Donald Trump volvió a poner sus ojos en Groenlandia, esa isla helada que —aunque no está en venta— él insiste en tratar como si fuera un resort abandonado que puede comprar a plazos. En sus propias palabras: “La necesitamos. Tenemos que tenerla”. Porque claro, nada dice “seguridad nacional” como apropiarte del territorio de otro país como si estuvieras jugando Risk.
Para hacer más dramático el episodio, el vicepresidente J.D. Vance visitó la base estadounidense en Pituffik, en Groenlandia, donde se quejó de que Dinamarca ha sido “mala casera”, y que tal vez Estados Unidos debería encargarse del mantenimiento. ¿Su propuesta? Respetar la “autodeterminación” de los groenlandeses, que suena bonito hasta que recuerdas que están sugiriendo un referéndum para ver si la isla se independiza… y luego se pega a EE.UU. como si fuera un nuevo estado estrella.

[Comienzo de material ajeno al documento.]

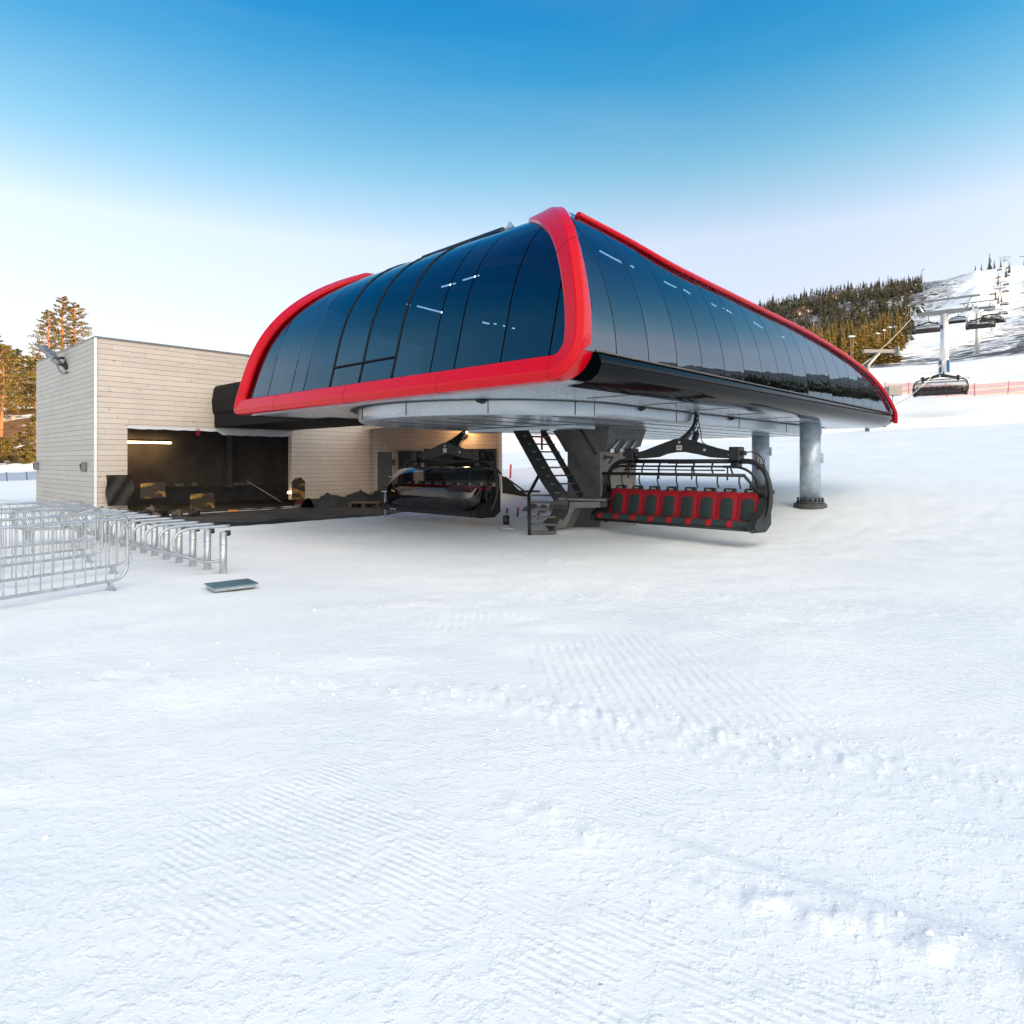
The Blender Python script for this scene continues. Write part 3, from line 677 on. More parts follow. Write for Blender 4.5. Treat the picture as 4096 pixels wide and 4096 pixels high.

El primer ministro groenlandés, Múte Egede, no se lo tomó con calma. Llamó a la jugada “presión muy agresiva”, y básicamente pidió a la comunidad internacional que le diga a Trump que esto no es un Monopoly geopolítico.
Mientras tanto, Groenlandia cambió de gobierno. El partido Demokraatit ganó las elecciones y ahora varias fuerzas políticas se están aliando para intentar que la isla no termine siendo un nuevo destino de golf para el presidente estadounidense.
Pero no nos engañemos: detrás de los discursos sobre democracia y protección, lo que realmente está en juego es la carrera por el Ártico. Rusia, China y ahora Trump están listos para pelear por el hielo, como si no tuviéramos ya suficientes incendios en el mundo.